Llegan los días de Navidad. Ante nuestros ojos aparece un año más el Misterio de un Dios hecho hombre por amor a la humanidad. La señal es un niño recostado en un pesebre, acariciado por los brazos de su madre y la mirada de su esposo, José. Lo adoran los pastores, y los Magos de Oriente le ofrecen sus dones, mientras en el cielo se canta la gloria de Dios que es la paz para los hombres. Si nos detenemos un momento para reflexionar comprenderemos lo que es incomprensible, la grandeza del momento y de la escena se nos manifiesta como la presencia del Dios con nosotros. El Dios que nace en Belén es un Dios cercano y amigo, un Dios eterno que entra en la historia asumiendo nuestra condición, incluida la debilidad. Es un Dios que asume nuestra pobreza para enriquecernos con el tesoro de su amor, de su vida.

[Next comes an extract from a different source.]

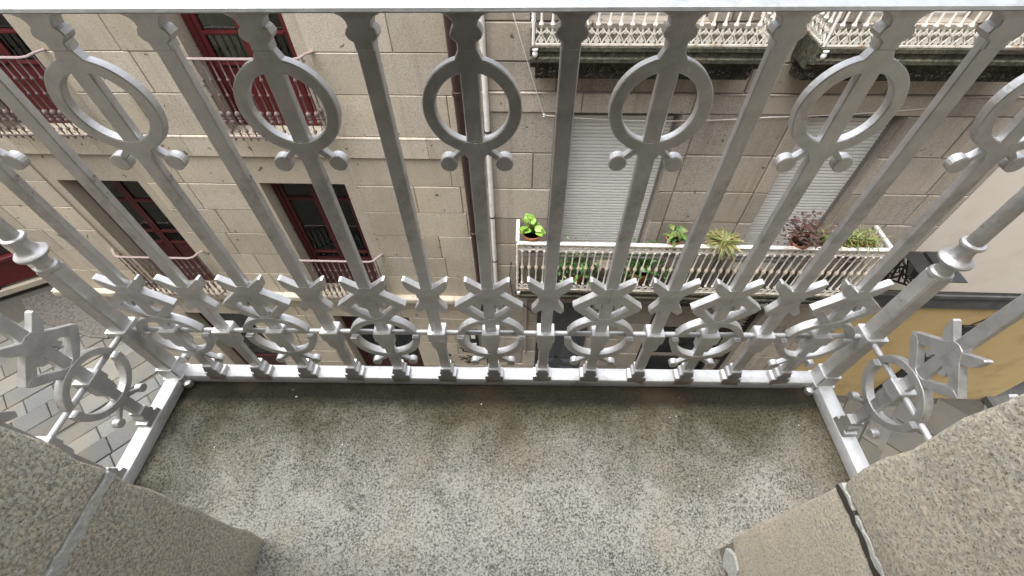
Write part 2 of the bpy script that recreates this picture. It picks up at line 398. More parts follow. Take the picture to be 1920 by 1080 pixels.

Al contemplar el Misterio de Belén se hace luz el auténtico sentido de la Navidad, tantas veces oculto entre el ruido de la fiesta y la ansiedad por adquirir bienes materiales para el goce personal; es entonces la cultura del consumo quien marca el ritmo de estas fiestas y dicta cómo hemos de vivirlas, y hasta lo que hemos de comprar. Sin embargo, la Navidad es algo más, es algo diferente, es el momento propicio para hacer silencio y mirar con ojos de niño al Dios que se revela como un niño. Es momento para pedir un corazón humilde y tierno capaz de ir a Belén como los pastores y postrarnos en adoración ante el Hijo de Dios. Es el momento de hacer del mundo un gran Belén donde nace Dios, donde nace para los que lo esperan y para los que no, para los que tienen motivos para la fiesta y para los que no lo tienen, para los pobres y los abandonados, para los corazones heridos y para los que perdieron el sentido a la vida, para los que quieren poner su tienda entre nosotros, pero no los dejamos. Navidad es para todos porque el Niño que nace es de todos.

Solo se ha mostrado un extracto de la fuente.